6.5. Latitude and Precipitation Effects

The two critical dates identified in this study are determined by the minimum and the maximum temperatures. Unavoidably, they may be affected by latitudes and also by altitudes over higher mountains. The latitude span in this study is about 8°. A slight effect caused by latitude has been observed on the west strip on November 3rd and November 15th, 2015 in Figure 7. It should be considered in the selection of Sentinel-1 images.

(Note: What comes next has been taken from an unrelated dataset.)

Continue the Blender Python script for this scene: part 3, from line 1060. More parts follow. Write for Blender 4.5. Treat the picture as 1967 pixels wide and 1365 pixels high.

It is well known that the SAR backscattering is easily affected by precipitations because microwaves are sensitive to the water content. The precipitation effects, including rainfall and snowfall, have been observed in Section 3. The indirect and direct methods proposed in this study provide users with a large flexibility in the selection of Date1 and Date3 Sentinel-1 images to avoid effects of precipitations.

7. Conclusions

The seasonal behavior of C-band SAR backscattering of VH polarization on typical forest and non-forest plots was systemically investigated based on 450 scenes of Sentinel-1 images over an area of 318,898.62 km². Interesting temporal features have been observed in this study. Based on the observed critical temporal features, the indirect and direct methods have been proposed in this study for forest mapping. Results showed that the regional forest maps produced by both the direct method and the indirect method using three images have accuracies of approximately 93%, which are comparable to that of forest maps derived from released land cover maps. The latitude and precipitation effects in the data selection and the terrain effects in the image processing have to be considered. This study proposed new methods for the regional forest mapping using C-band SAR images. The applicability of the proposed methods over larger areas will be further examined in future studies.